Scott Bennett wrote:
Does LINUX have vmstat(8)? Or swapinfo(8)/pstat(8)? In any case,
it must have ps(1), which should give some sort of breakdown of what tor
is using.
It does have vmstat. I should point out, however, that vmstat shows
pretty much the exact same stuff that free does, only with less math
done for you, a few important missing numbers, and a few added numbers
which aren't really important in this case.
(This is a different server, which is why it has more RAM)
$ vmstat && free
procs -----------memory---------- ---swap-- -----io---- -system--
----cpu----
r b swpd free buff cache si so bi bo in cs us sy
id wa
0 0 2716 27472 143508 20876 1 1 1 3 3 3 3 12
77 7
total used free shared buffers cached
Mem: 385840 358368 27472 0 143508 20876
-/+ buffers/cache: 193984 191856
Swap: 369452 2716 366736
Tor is currently disabled on that first server because I run other
things on it that I'd rather stayed functioning :) My relatively small
90mb usage is pretty meaningless compared to the 1.5gb usage of others,
though, and on my other computer it's using 136m RES according to top.

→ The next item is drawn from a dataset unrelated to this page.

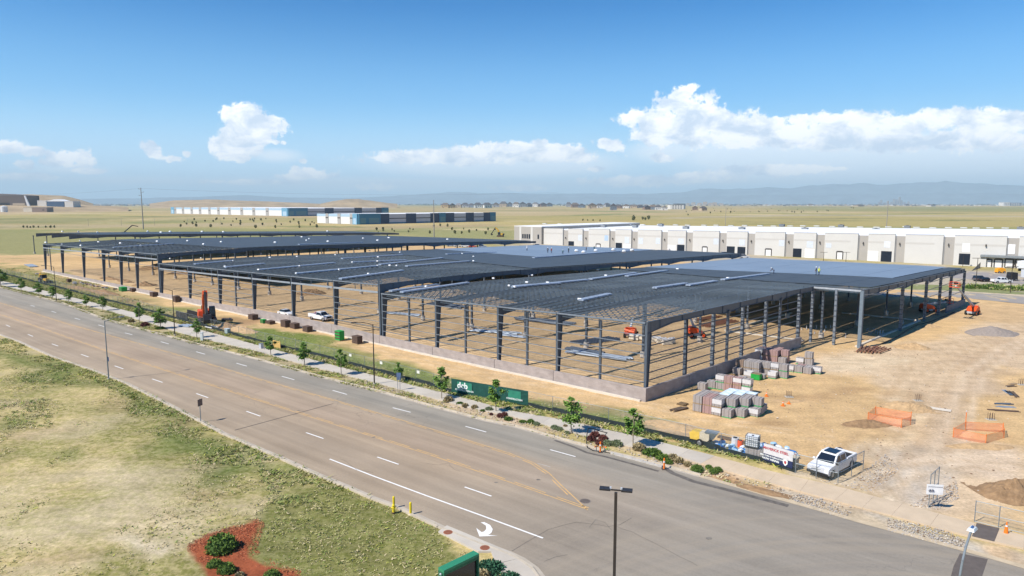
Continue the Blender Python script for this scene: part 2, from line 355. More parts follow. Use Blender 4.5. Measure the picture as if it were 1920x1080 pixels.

PID USER PR NI VIRT RES SHR S %CPU %MEM TIME+ COMMAND
24579 zorba 15 0 148m 136m 4724 S 5.3 36.3 278:10.78 tor
So how was your system affected? Was there heavy paging going on?
Or worse, swapping? Those are what one would expect when there is a lot
of contention for the available page frames.
It's not a local system, so I didn't have an easy way of seeing a hard
drive indicator. I can tell you that I was having literally
thirty-second-long delays just trying to use the command line, which
went away when I killed tor. So I suspect it was swapping like a mofo.
Version 0.1.2.14 - I'm just updating with Debian (unstable, I suspect.)